## begin DATA RECORDS

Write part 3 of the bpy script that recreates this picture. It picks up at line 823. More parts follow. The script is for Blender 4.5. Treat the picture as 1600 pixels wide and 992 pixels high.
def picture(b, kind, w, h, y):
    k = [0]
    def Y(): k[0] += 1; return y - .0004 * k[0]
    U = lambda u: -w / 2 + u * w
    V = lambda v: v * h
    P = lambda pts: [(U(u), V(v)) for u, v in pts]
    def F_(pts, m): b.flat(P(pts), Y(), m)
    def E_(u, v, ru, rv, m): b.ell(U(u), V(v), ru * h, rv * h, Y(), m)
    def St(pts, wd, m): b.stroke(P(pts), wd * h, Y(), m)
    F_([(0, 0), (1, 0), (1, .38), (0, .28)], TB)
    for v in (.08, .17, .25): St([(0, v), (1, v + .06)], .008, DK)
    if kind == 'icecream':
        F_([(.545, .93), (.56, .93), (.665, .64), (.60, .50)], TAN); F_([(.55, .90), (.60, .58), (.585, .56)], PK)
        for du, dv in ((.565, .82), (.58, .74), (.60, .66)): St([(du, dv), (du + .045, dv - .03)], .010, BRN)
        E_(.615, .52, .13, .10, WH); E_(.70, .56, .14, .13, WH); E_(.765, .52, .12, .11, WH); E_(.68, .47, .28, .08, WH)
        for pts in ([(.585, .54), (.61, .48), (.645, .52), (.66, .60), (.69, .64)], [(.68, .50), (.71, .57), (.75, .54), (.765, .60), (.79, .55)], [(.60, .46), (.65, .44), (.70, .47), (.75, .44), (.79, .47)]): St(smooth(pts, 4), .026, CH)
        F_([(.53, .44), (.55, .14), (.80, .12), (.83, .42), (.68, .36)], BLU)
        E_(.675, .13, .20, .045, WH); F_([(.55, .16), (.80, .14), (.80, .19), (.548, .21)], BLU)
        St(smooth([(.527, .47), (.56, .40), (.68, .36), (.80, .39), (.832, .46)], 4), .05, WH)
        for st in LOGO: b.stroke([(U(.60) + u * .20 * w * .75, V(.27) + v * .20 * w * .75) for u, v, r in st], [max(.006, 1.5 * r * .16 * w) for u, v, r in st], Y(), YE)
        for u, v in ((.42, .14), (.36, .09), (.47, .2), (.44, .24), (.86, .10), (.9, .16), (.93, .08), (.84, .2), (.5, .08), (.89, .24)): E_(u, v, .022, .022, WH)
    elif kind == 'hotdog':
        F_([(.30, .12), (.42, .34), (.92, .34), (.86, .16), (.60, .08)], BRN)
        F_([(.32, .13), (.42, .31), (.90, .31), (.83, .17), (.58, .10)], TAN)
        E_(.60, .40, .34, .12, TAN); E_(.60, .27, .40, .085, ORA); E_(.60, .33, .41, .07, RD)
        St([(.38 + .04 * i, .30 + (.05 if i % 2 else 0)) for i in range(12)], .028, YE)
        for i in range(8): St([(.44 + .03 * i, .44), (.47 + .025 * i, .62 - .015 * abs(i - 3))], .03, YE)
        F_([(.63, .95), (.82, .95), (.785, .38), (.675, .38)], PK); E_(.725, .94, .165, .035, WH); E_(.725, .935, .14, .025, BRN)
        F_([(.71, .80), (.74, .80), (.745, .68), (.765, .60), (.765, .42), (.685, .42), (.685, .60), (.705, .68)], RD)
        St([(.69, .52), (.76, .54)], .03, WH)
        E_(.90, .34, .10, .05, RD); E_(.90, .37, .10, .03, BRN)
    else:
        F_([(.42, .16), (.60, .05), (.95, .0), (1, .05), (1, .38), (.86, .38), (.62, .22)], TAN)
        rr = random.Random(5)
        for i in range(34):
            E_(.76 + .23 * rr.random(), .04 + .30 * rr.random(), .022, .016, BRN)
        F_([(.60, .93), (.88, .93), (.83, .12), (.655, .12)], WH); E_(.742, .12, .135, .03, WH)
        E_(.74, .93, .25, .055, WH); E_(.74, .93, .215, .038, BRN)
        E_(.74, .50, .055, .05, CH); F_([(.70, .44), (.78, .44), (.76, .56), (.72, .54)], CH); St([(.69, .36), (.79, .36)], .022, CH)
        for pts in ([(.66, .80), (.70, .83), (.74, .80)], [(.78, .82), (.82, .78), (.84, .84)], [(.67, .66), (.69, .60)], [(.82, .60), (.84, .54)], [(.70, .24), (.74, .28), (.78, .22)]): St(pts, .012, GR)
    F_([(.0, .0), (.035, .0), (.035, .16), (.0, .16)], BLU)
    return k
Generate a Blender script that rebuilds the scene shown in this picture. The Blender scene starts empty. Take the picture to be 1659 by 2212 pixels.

## end DATA RECORDS

**WHAT YOU SHOULD DO:** Extract each line of the listing above, copying it word for word.

**RESPONSE TO THE EXERCISE:**
Write part 3 of the bpy script that recreates this picture. It picks up at line 823. More parts follow. The script is for Blender 4.5. Treat the picture as 1600 pixels wide and 992 pixels high.
def picture(b, kind, w, h, y):
    k = [0]
    def Y(): k[0] += 1; return y - .0004 * k[0]
    U = lambda u: -w / 2 + u * w
    V = lambda v: v * h
    P = lambda pts: [(U(u), V(v)) for u, v in pts]
    def F_(pts, m): b.flat(P(pts), Y(), m)
    def E_(u, v, ru, rv, m): b.ell(U(u), V(v), ru * h, rv * h, Y(), m)
    def St(pts, wd, m): b.stroke(P(pts), wd * h, Y(), m)
    F_([(0, 0), (1, 0), (1, .38), (0, .28)], TB)
    for v in (.08, .17, .25): St([(0, v), (1, v + .06)], .008, DK)
    if kind == 'icecream':
        F_([(.545, .93), (.56, .93), (.665, .64), (.60, .50)], TAN); F_([(.55, .90), (.60, .58), (.585, .56)], PK)
        for du, dv in ((.565, .82), (.58, .74), (.60, .66)): St([(du, dv), (du + .045, dv - .03)], .010, BRN)
        E_(.615, .52, .13, .10, WH); E_(.70, .56, .14, .13, WH); E_(.765, .52, .12, .11, WH); E_(.68, .47, .28, .08, WH)
        for pts in ([(.585, .54), (.61, .48), (.645, .52), (.66, .60), (.69, .64)], [(.68, .50), (.71, .57), (.75, .54), (.765, .60), (.79, .55)], [(.60, .46), (.65, .44), (.70, .47), (.75, .44), (.79, .47)]): St(smooth(pts, 4), .026, CH)
        F_([(.53, .44), (.55, .14), (.80, .12), (.83, .42), (.68, .36)], BLU)
        E_(.675, .13, .20, .045, WH); F_([(.55, .16), (.80, .14), (.80, .19), (.548, .21)], BLU)
        St(smooth([(.527, .47), (.56, .40), (.68, .36), (.80, .39), (.832, .46)], 4), .05, WH)
        for st in LOGO: b.stroke([(U(.60) + u * .20 * w * .75, V(.27) + v * .20 * w * .75) for u, v, r in st], [max(.006, 1.5 * r * .16 * w) for u, v, r in st], Y(), YE)
        for u, v in ((.42, .14), (.36, .09), (.47, .2), (.44, .24), (.86, .10), (.9, .16), (.93, .08), (.84, .2), (.5, .08), (.89, .24)): E_(u, v, .022, .022, WH)
    elif kind == 'hotdog':
        F_([(.30, .12), (.42, .34), (.92, .34), (.86, .16), (.60, .08)], BRN)
        F_([(.32, .13), (.42, .31), (.90, .31), (.83, .17), (.58, .10)], TAN)
        E_(.60, .40, .34, .12, TAN); E_(.60, .27, .40, .085, ORA); E_(.60, .33, .41, .07, RD)
        St([(.38 + .04 * i, .30 + (.05 if i % 2 else 0)) for i in range(12)], .028, YE)
        for i in range(8): St([(.44 + .03 * i, .44), (.47 + .025 * i, .62 - .015 * abs(i - 3))], .03, YE)
        F_([(.63, .95), (.82, .95), (.785, .38), (.675, .38)], PK); E_(.725, .94, .165, .035, WH); E_(.725, .935, .14, .025, BRN)
        F_([(.71, .80), (.74, .80), (.745, .68), (.765, .60), (.765, .42), (.685, .42), (.685, .60), (.705, .68)], RD)
        St([(.69, .52), (.76, .54)], .03, WH)
        E_(.90, .34, .10, .05, RD); E_(.90, .37, .10, .03, BRN)
    else:
        F_([(.42, .16), (.60, .05), (.95, .0), (1, .05), (1, .38), (.86, .38), (.62, .22)], TAN)
        rr = random.Random(5)
        for i in range(34):
            E_(.76 + .23 * rr.random(), .04 + .30 * rr.random(), .022, .016, BRN)
        F_([(.60, .93), (.88, .93), (.83, .12), (.655, .12)], WH); E_(.742, .12, .135, .03, WH)
        E_(.74, .93, .25, .055, WH); E_(.74, .93, .215, .038, BRN)
        E_(.74, .50, .055, .05, CH); F_([(.70, .44), (.78, .44), (.76, .56), (.72, .54)], CH); St([(.69, .36), (.79, .36)], .022, CH)
        for pts in ([(.66, .80), (.70, .83), (.74, .80)], [(.78, .82), (.82, .78), (.84, .84)], [(.67, .66), (.69, .60)], [(.82, .60), (.84, .54)], [(.70, .24), (.74, .28), (.78, .22)]): St(pts, .012, GR)
    F_([(.0, .0), (.035, .0), (.035, .16), (.0, .16)], BLU)
    return k
Generate a Blender script that rebuilds the scene shown in this picture. The Blender scene starts empty. Take the picture to be 1659 by 2212 pixels.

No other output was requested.